Due Considerations
By John Updike
Knopf / 736 pages / $32
Due Considerations
By John Updike
Knopf / 736 pages / $32
Some writers are acquired tastes - the literary versions of anchovies and smelly cheeses. Others are staples - the bread and milk of the literary larder.
John Updike is somehow both: so prolific as to be a staple, so frequently arcane as to be an acquired taste. His latest collection of essays and criticism, Due Considerations, is well over 700 pages and contains literary musings on everything but the kitchen sink (although the piece on the longevity of Coco Chanel or the one on coins vs. paper money might qualify as a metaphoric kitchen sink).
One either likes Updike or one doesn't. There's no, "Um, Updike - I'm just not sure" equivocating about the author of a gazillion stories, poems and non-fiction pieces and half a gazillion books. Updike's literary crest is synonymous with a certain style of 20th century, post-World War II, neo-suburban writing. He is Rabbit, he is Bech and he is also the heir apparent to Mencken and as such is often supercilious, frequently precious and occasionally brilliant. Which makes him daunting for reviewers. How to critique the erstwhile critic? Go at it, man! There's a little something for everyone in Due Considerations, which is "merely" a collection of the past eight years of Updike's work - ah, prolificity! A little something for everyone who is a man, a white man, a straight man and a man over the age of 50, preferably. If one is younger, female, gay or of color, well - not so much for you.

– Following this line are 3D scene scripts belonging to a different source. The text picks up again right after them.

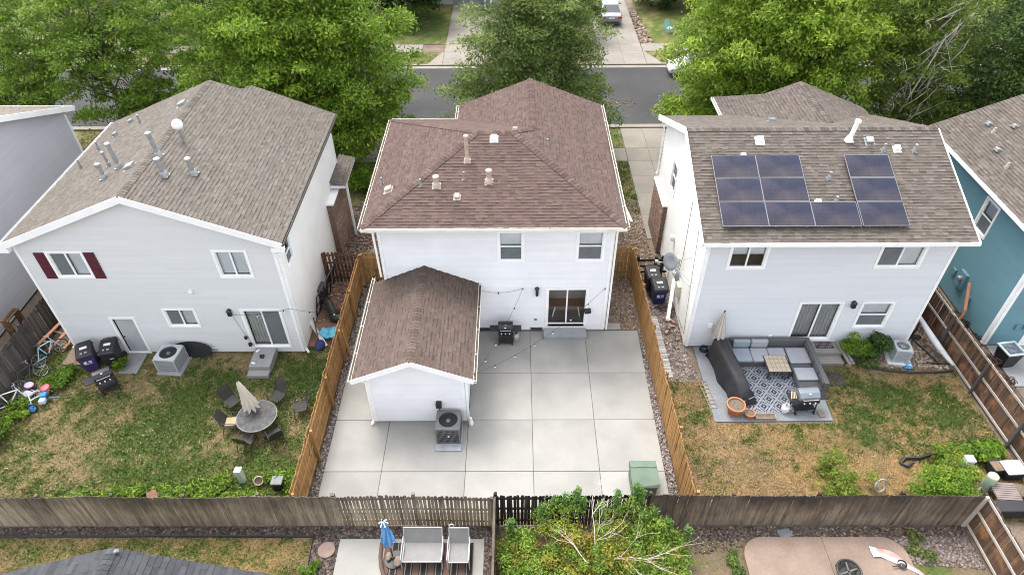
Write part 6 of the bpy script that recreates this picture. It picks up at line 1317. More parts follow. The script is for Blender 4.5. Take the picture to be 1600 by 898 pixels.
# teal house side: cooler and slab
tag(MB().prism([(20.0,17.7),(24.5,17.7),(24.5,19.95),(20.0,19.95)], -.05, .03).build('patio_teal', CONC2), kind='structure')
t = thing('trash_bin', 'black bin with a pale rim and clear lid on the slab of the teal house', 'trash bin', (20.15, 18.95, .03), R(8)); b = MB(); b.taper((-.27,.27,-.27,.27),(-.36,.36,-.34,.34),0,.8); b.build('body', BLACKP, t, bevel=.02)
b = MB()
for x0,x1,y0,y1 in ((-.4,.4,-.38,-.3),(-.4,.4,.3,.38),(-.4,-.32,-.3,.3),(.32,.4,-.3,.3)): b.box(x0,x1,y0,y1,.8,.88)
b.build('rim', mat('pale_rim', (.42,.5,.53), .5), t, bevel=.02); b = MB(); b.box(-.33,.33,-.31,.31,.79,.81); b.build('lid', mat('smoky_lid', (.10,.12,.14), .25, .6, 6), t)
b = MB(); b.beam((0,0,.9),(.3,.9,1.7),.12,.04); b.beam((0,0,.9),(-.2,-.3,0),.12,.04); tag(b.build('loose_plank', WOOD_RED, loc=(19.35,21.2,0)), 'brown plank leaning on the teal wall behind the dark fence', 'plank')

# ---------------------------------------------------------------- bottom patio
tag(MB().box(-5.83,-1.06,6.5,11.25,-.05,.03).build('patio_south', CONC, bevel=.01), kind='structure')
RB = mat('rug_brown', (.11,.07,.055), .95, .12, 20); RK = mat('rug_black', (.022,.02,.02), .95, .1); RT = mat('rug_tan_line', (.2,.16,.13), .95)
t = thing('striped_rug', 'brown and black striped outdoor rug under the sling loveseat, its edge curled', 'rug', (0, 0, .032)); b = MB(); b.box(-4.3,-1.4,7.0,11.1,0,.012); 
b.build('base', RB, t)
x = -4.3; i = 0
while x < -1.45:
    for w, mm in ((.2,None),(.035,RK),(.03,RT),(.16,RK),(.03,RT),(.035,RK)):
        if mm and x+w < -1.4: q = MB(); q.box(x,x+w,7.0,11.098,.012,.0145); q.build('stripe', mm, t)
        x += w
q = MB(); q.tube([(-4.42,11.08,.05),(-4.4,10.6,.07),(-4.3,10.2,.09),(-4.1,9.8,.1),(-3.8,9.5,.08)], .06, 8); q.build('curled_edge', RB, t, smooth=True)
SLG = mat('grey_sling_fabric', (.21,.205,.195), .85, .08, 3, fine=.1, fscale=90)
def sling(label, loc, w, name):
    t = thing(name, label, 'loveseat' if w > .8 else 'chair', loc)
    b = MB(); n = 8; V = []; 
    for i in range(n+1): f = i/n; V += [(-w/2,-.35+.62*f,.40-.05*math.sin(math.pi*f)),(w/2,-.35+.62*f,.40-.05*math.sin(math.pi*f))]
    b.add(V, [(2*i,2*i+1,2*i+3,2*i+2) for i in range(n)]); b.build('seat', SLG, t)
    b = MB(); V = []
    for i in range(n+1): f = i/n; V += [(-w/2,.27+.22*f,.41+.52*f),(w/2,.27+.22*f,.41+.52*f)]
    b.add(V, [(2*i,2*i+1,2*i+3,2*i+2) for i in range(n)]); b.build('backrest', SLG, t)
    for s in (-1,1):
        x = s*(w/2+.015); b = MB(); b.tube([(x,.5,.95),(x,.26,.4),(x,-.37,.4)], .02, 8); b.build('side_frame', ALU, t)
        b = MB(); b.tube([(x+s*.03,-.4,0),(x+s*.03,-.38,.58),(x+s*.03,.25,.62),(x+s*.02,.36,.66)], .018, 8); b.build('arm', ALU, t); b = MB(); b.tube([(x+s*.02,.45,0),(x+s*.01,.28,.42)], .018, 8); b.build('leg', ALU, t)
    b = MB(); b.tube([(-w/2,.5,.95),(w/2,.5,.95)], .02, 8); b.build('cross_bar', ALU, t); b = MB(); b.tube([(-w/2,-.37,.4),(w/2,-.37,.4)], .02, 8); b.build('cross_bar', ALU, t)
    return t
sling('grey sling loveseat on the striped rug', (-3.0, 10.62, .045), 1.2, 'sling_loveseat'); sling('single grey sling chair right of the loveseat on the striped rug', (-1.84, 10.6, .045), .6, 'sling_chair')
b = MB(); b.torus((0,0,0), .075, .02, (R(75),0,0), 16, 6); tag(b.build('rope_ring', LAB, loc=(-2.1,11.3,.75)), 'small white ring hooked behind the single sling chair', 'ring')
BL1 = mat('blue_canvas', (.06,.19,.42), .8, .15, 6); BL2 = mat('light_blue_canvas', (.13,.30,.55), .8, .15, 6)
ub = closed_umbrella('folded blue umbrella standing in a stone-weighted base by the loveseat', (-3.95, 10.5, .045), 2.3, 1.15, .19, BL1, BL2, (-.03, .04), folds=6, twist=.9)
b = MB()
for k in range(6): a = k*math.pi/3; b.tube([(-.07,.09,2.28),(-.07+.12*math.cos(a),.09+.12*math.sin(a),2.16)], .015, 5); b.ball((-.07+.13*math.cos(a),.09+.13*math.sin(a),2.14),.028,6,4)
b.build('rib_tip', LAB, ub); b = MB(); b.lathe([(.3,0),(.3,.05),(.06,.09),(.05,.25)], 20); b.build('base', BLACKM, ub)
for lb, p, s, m_ in (('tan rock weighing the blue umbrella base, right side', (.16,-.08,.14),(.16,.2,.1),mat('tan_rock', (.22,.17,.13), .9, .2, 8)), ('dark grey rock on the far side of the blue umbrella base', (.1,.12,.13),(.2,.16,.09),mat('dark_rock', (.10,.10,.105), .9, .2, 8)), ('small tan rock on the left of the blue umbrella base', (-.16,.06,.15),(.1,.15,.1),bpy.data.materials['tan_rock'] if bpy.data.materials.get('tan_rock') else None)):
    b = MB(); b.ball((0,0,0), s, 9, 6); b.v = [(x*(1+.1*math.sin(i*2.3)), y*(1+.1*math.cos(i*1.9)), z) for i, (x, y, z) in enumerate(b.v)]; tag(b.build('rock', m_ or DIRT, loc=(-3.95+p[0],10.5+p[1],.045+p[2])), lb, 'rock')
b = MB(); b.lathe([(.01,0),(.27,0),(.285,.03),(.27,.055),(.01,.06)], 26); tag(b.build('stepping_stone', mat('pink_stone', (.21,.155,.13), .9, .15, 5), loc=(-6.2,10.85,.03)), 'round pinkish stepping stone in the mulch left of the striped rug patio', 'stepping stone')
b = MB(); b.tube([(-6.7,7,.03),(-6.68,9.5,.04),(-6.74,11.33,.04),(-12,11.36,.04),(-19,11.33,.04)], .04, 6); tag(b.build('lawn_edging', BLACKP), 'black edging between the dry lawn and the mulch strip', 'edging')
# pink concrete pad, fire pit, towel
def rounded(x0, x1, y0, y1, r, n=8):
    P = []
    for cx, cy, a0 in ((x1-r,y1-r,0),(x0+r,y1-r,90),(x0+r,y0+r,180),(x1-r,y0+r,270)):
        for k in range(n+1): a = R(a0+90*k/n); P.append((cx+r*math.cos(a), cy+r*math.sin(a)))
    return P
b = MB(); b.prism(rounded(7.36, 12.62, 6.5, 11.26, .7), -.05, .055); pp = tag(b.build('patio_pink', JOINT), kind='structure')
for k, (x0, x1) in enumerate(((0, 10.02), (10.035, 20))):
    P = [(min(max(x, x0), x1), y) for x, y in rounded(7.35, 12.63, 6.49, 11.27, .7)]; b = MB(); Q = []
    for p in P:
        if not Q or (abs(p[0]-Q[-1][0])+abs(p[1]-Q[-1][1])) > 1e-6: Q.append(p)
    b.prism(Q, -.05, .075); b.build('slab', CONC_PINK, pp)
t = thing('fire_pit', 'round black fire pit with a mesh bowl on the pink concrete pad', 'fire pit', (10.35, 9.95, .075)); b = MB(); b.torus((0,0,.36), .36, .035, n=32, k=8); b.build('rim', BLACKM, t, smooth=True); b = MB(); b.lathe([(.05,.12),(.22,.16),(.34,.34)], 24, caps=False); b.build('bowl', mat('sooty_bowl', (.06,.055,.05), .8, .3, 10), t)
for k in range(4): a = k*math.pi/2+.5; b = MB(); b.beam((.3*math.cos(a),.3*math.sin(a),.34),(.4*math.cos(a),.4*math.sin(a),0),.04,.03); b.build('leg', BLACKM, t)
for a in (.3,1.5): b = MB(); b.beam((-.3*math.cos(a),-.3*math.sin(a),.3),(.3*math.cos(a),.3*math.sin(a),.3),.05,.05); b.build('log', mat('grey_ash_wood', (.10,.10,.098), .9, .3) if not bpy.data.materials.get('grey_ash_wood') else bpy.data.materials['grey_ash_wood'], t)
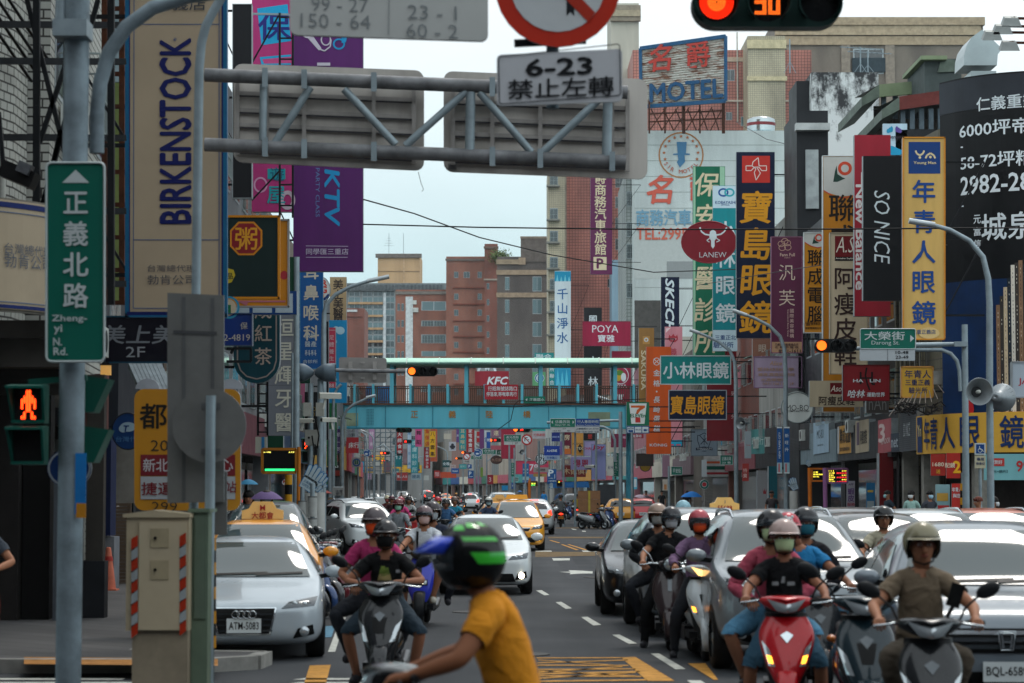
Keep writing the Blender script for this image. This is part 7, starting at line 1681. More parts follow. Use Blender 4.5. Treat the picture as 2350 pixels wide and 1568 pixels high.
for x,y,p,zz_,s_,lb,dg,col in FL:
 bx_=Zb(zz_,x,y,x+p,y);dd=.30/(p*.14343*.74)*F
 light(lb,bx_[0],bx_[1],p*.14343,dd,M('#12302c',.5),col,dg)
def dark_light(lb,bx_,d):
 t,b=light(lb,bx_[0]+8,(bx_[1]+bx_[3])/2,(bx_[2]-bx_[0])/3,d,M('#0f3a30',.5),None,'')
dark_light('unlit green traffic light seen end on under the footbridge',Zb(1,1320,50,1580,115),130)
# ---------------- masts, lamps, loudspeakers, cameras ----------------
def mast(label,u,vt,d,r=.09,name='pole',cat='pole',stripes=None,arms=(),x=None,m=GALV,extra=None):
 base=Vector((GX(u,d),d,0));t=thing(name,label,cat,base);b=MB();b.cyl(base,W(u,vt,d),r,m,r*.8,n=14);b.build('post',t,base)
 if stripes:
  b=MB();v0,v1=stripes;n_=4
  for k in range(n_):b.cyl(W(u,v0+(v1-v0)*(k+1)/n_,d),W(u,v0+(v1-v0)*k/n_,d),r*1.12,M('#c08a1c',.5)if k%2==0 else BLK,n=14)
  b.build('warning_band',t,base)
 for(p0,p1,rr_)in arms:
  b=MB();b.cyl(W(*p0,d),W(*p1,d),rr_,m,n=10);b.build('arm',t,base)
 return t,base
def lamp(label,pu,ptop,pts,d,r=.08,head=True,group='street lamps'):

 base=Vector((GX(pu,d),d,0));t=thing('street_lamp',label,'street lamp',base,0,group);b=MB()
 b.tube([base,W(pu,(ptop+1126)/2,d)]+[W(u,v,d)for u,v in pts[:-1]],r,GALV,10,r*.55);b.build('pole',t,base)
 b=MB();p,q=W(*pts[-2],d),W(*pts[-1],d);e=(q-p).normalized();b.tube([p-e*.1,p+(q-p)*.3,q],r*.75,M('#a9b1b4',.4,.4),8);b.build('lamp_head',t,base)
lamp('curved street lamp arching over the yellow banner at the right',2271,640,[(2271,700),(2268,640),(2256,590),(2225,553),(2180,528),(2135,515),(2086,507)],53,.085)
lamp('curved street lamp in front of the purple beauty banner',1803,830,[(1803,860),(1800,800),(1790,772),(1765,748),(1730,730),(1708,722),(1682,713)],92,.1)
lamp('curved street lamp in front of the wide teal optician sign',1689,850,[(1689,880),(1686,830),(1675,805),(1650,785),(1620,771),(1600,763),(1583,757)],113,.11)
lamp('curved street lamp arching right of the blue clinic banner',743,700,[(743,760),(744,720),(750,698),(770,676),(805,658),(850,644),(893,635)],70,.085)
lamp('slender street lamp on the left of the footbridge',765,900,[(765,940),(766,915),(770,900),(776,889),(783,882)],108,.09)
lamp('second slender street lamp curving over the footbridge girder',785,960,[(785,985),(787,960),(795,942),(812,928),(835,918),(845,912),(862,908)],118,.1)
lamp('street lamp reaching from the right in front of the footbridge girder',1440,930,[(1440,960),(1438,945),(1432,935),(1420,927),(1405,922),(1390,916),(1368,909)],175,.12)
for i,(u,pts,d)in enumerate(((842,[(842,1020),(840,1000),(828,990),(812,985),(800,983)],235),(858,[(858,1030),(856,1004),(848,996),(836,990),(822,985)],250),(905,[(905,1050),(904,1040),(896,1036),(880,1032),(866,1030)],300),(970,[(970,1060),(970,1052),(985,1045),(960,1050),(955,1044)],320),(1027,[(1027,1045),(1025,1036),(1016,1030),(1004,1025),(996,1022)],330),(1090,[(1090,1050),(1110,1035),(1096,1030),(1080,1022),(1066,1016)],300),(1117,[(1117,1060),(1135,1045),(1122,1035),(1104,1026),(1090,1018)],290),(1172,[(1172,1040),(1190,1005),(1182,1000),(1170,995),(1158,990)],240),(900,[(900,1040),(880,1020),(868,1026),(850,1030),(838,1034)],280))):
 lamp('far street lamp number %s counted from the left below the footbridge'%'one two three four five six seven eight nine'.split()[i],u,pts[0][1],pts,d,.1,group='far street lamps')
t,at=mast('tall grey signal mast with two bent arms at the right',2214,745,58,.09,name='signal_pole',arms=(((2214,790),(2085,792),.055),))
b=MB();b.tube([W(u,v,58)for u,v in((2204,898),(2202,850),(2196,828),(2182,812),(2160,803),(2100,803),(1960,800))],.05,GALV,10);b.build('bent_arm',t,at)
b=MB();b.bar(W(2190,790,57.9),W(2220,790,57.9),.14,GALV,.12);b.build('clamp',t,at)
sign('street_plate','green side street plate with a white arrow on the right signal mast',(1974,755,2101,801),57.8,M('#0d5f50',.4,0,.03),[('大榮街',2030,771,21,ICE2,{'w':92,'b':.012}),('Darong St.',2032,788,12,ICE2,{'w':64,'b':0}),('poly',[(2089,769),(2098,777),(2089,785)],ICE2)],shape='round',frame='#b4bcbc',fw=1.5,th=.03,cat='street sign')
sign('number_sign','white house number plate below the green side street plate',(1973,801,2100,828),57.8,M('#a2a8ac',.4,0,.03),[('10-48',2070,809,7,'#1a1e22',{'w':29,'b':.02}),('23-49',2070,820,7,'#1a1e22',{'w':29,'b':.02}),('line',[(2037,801),(2037,828)],1,'#55595c')],shape='round',th=.03,cat='street sign')
mast('grey post with a yellow striped band in front of the optician posters',2211,1085,62,.075,stripes=(1110,1175),name='striped_post')
sign('road_sign','blue and white disabled parking plate on a post at the right',(2237,1017,2262,1044),60,ICE2,[('rect',2240,1020,2259,1041,'#123c78'),('ring',2249,1034,5,5,1.2,ICE2),('line',[(2248,1024),(2248,1031),(2254,1032),(2257,1037)],1.6,ICE2)],th=.03,cat='road sign',post=2250,postr=.04)
sign('road_sign','white parking notice plate under the disabled parking plate',(2237,1046,2262,1075),60,M('#b0aa90',.4),[('專用',2250,1054,8,'#2a3a5c',{'w':16}),('停車位',2250,1064,7,'#2a3a5c',{'w':20})],th=.03,cat='road sign')
def horn(label,u,v,rpx,d,yaw,face=True,post=None):
 p=W(u,v,d);r=rpx*d/F;t=thing('loudspeaker',label,'loudspeaker',p,yaw,'horn loudspeakers')
 hm=M('#8b9194',.4,.5,.12);b=MB();b.rev([(r*1.0,-r*.1),(r*.96,-r*.05),(r*.5,r*.55),(r*.3,r*.9),(r*.34,r*1.0),(r*.34,r*1.5),(.001,r*1.5)],(0,0,0),(0,1,0),hm,22);b.build('horn',t,solid=.01)
 b=MB();b.rev([(.001,-r*.02),(r*.14,0),(r*.12,r*.5)],(0,0,0),(0,1,0),M('#b9bcb4',.5),10);b.rev([(r*.9,r*.02),(r*.3,r*.8),(.001,r*.85)],(0,0,0),(0,1,0),M('#3a3d40',.6),20);b.build('mouth',t)
 b=MB();b.bar((0,r*1.0,0),(r*.9,r*1.2,-.0),.06,GALVD);b.build('bracket',t)
horn('loudspeaker facing the camera on the right lamp post',2247,899,32,52.6,.1)
horn('loudspeaker turned away on the right of the lamp post',2299,913,33,53.2,math.pi-.5)
horn('small loudspeaker on the middle street lamp near the rifle sign',1700,971,14,112,-.7)
horn('far loudspeaker on a grey pole beside the crimson house',1198,1038,7,190,.6)
horn('far loudspeaker below the round black monogram sign',1209,1054,6,190,-1.2)
horn('dark loudspeaker facing the camera beside the blue parking sign',1268,1050,6,180,.1)
d=61;t,at=mast('grey mast with cameras and boxes left of the footbridge',735,870,d,.09,name='camera_pole');b=MB();b.cyl(W(712,1126,d),W(713,880,d),.07,GALV,n=10);b.build('second_post',t,at)
b=MB();b.cyl(W(770,850,d),W(930,853,d),.05,TUB,n=10);b.build('arm',t,at)
for(u0,u1,lb)in((720,672,'grey cylindrical signal horn pointing left on the camera mast'),(722,770,'grey cylindrical signal horn pointing right on the camera mast')):
 p,q=W(u0,856,d-.1),W(u1,855,d-.1);tt=thing('signal_shroud',lb,'signal',(p+q)/2);a=(p+q)/2;b=MB();e=(q-p);L=e.length;e.normalize();SH=M('#55616a',.5,.3,.12)
 b.rev([(.05,0),(.12,L*.12),(.22,L*.42),(.23,L*.5),(.24,L),(.20,L),(.18,L*.6)],p,e,SH,18);b.build('shroud',tt,a)
t=sign('rear_facing_sign','grey back of a road sign on the camera mast arm',(778,820,887,878),61.2,M('#8a8784',.5,.2,.08),[],shape='round',th=.04,cat='sign',vr=(822,879));at=t.location.copy();b=MB()
for u in(804,860):b.bar(W(u,830,61.1),W(u,872,61.1),.09,SBD,.05)
for u in(832,):
 for v in(832,868):b.bar(W(u-4,v,61.1),W(u+4,v,61.1),.05,SBD,.04)
b.build('bracket',t,at)
def cctv(lb,u,v,d,L,yaw):
 p=W(u,v,d);t=thing('camera',lb,'security camera',p,yaw,'street cameras');b=MB();b.prism([(-L*.16,-L*.5,-L*.13),(L*.16,-L*.5,-L*.13),(L*.16,-L*.5,L*.1),(0,-L*.5,L*.15),(-L*.16,-L*.5,L*.1)],(0,L,0),M('#a9a9a0',.4,0,.1));b.build('case',t);b=MB();b.cyl((0,-L*.5,0),(0,-L*.52,0),L*.1,BLK,n=10);b.build('lens',t);b=MB();b.bar((0,L*.2,-L*.1),(0,L*.3,-L*.6),.05,M('#b0b0a8',.5));b.build('bracket',t)
cctv('white box camera highest on the left mast',757,882+60*0+27,60,.55,1.9);cctv('white camera pointing left on the mast',702,966,60,.4,1.2);cctv('white camera pointing right on the mast',754,964,60,.4,-1.0);cctv('small white camera on the pole beside the white noodle sign',1352,1071,150,.7,1.2);cctv('small camera on the far left pole above the school roundel',807,1053,220,.8,-1.1)
t=thing('junction_box','white junction box low on the camera mast','box',W(716,1005,60.6));b=MB();b.box((0,0,0),(.34,.2,.4),M('#8f8f88',.5,0,.15));b.cyl((-.07,-.11,0),(-.07,-.12,0),.03,BLK,n=8);b.build('case',t)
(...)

This may seem a quotidian and even querulous complaint about one of America's most lauded and industrious writers, but there it is. If one wants to go back in literary time, Updike's way-back machine awaits. Forgotten Edmund Wilson, have you? The poems of Karl Shapiro? Never heard of Wright Morris? Well - Updike will refresh or restore your memory. Twain and Hemingway, Thoreau and Hawthorne, Thornton Wilder and Max Beerbohm - yes! But should you want some insights in women writers who are not Pearl Buck or Eudora Welty (not that they are not magnificent, of course), or writers of color who are not Asian, you might look elsewhere. And Updike really does not get gay people. As he notes in a critique of the British gay writer and Booker Prize winner Allan Hollinghurst, "After a while you begin to long for the chirp and swing and civilizing animation of a female character." Well, actually, not if you are a gay man, you don't. But well put, well put.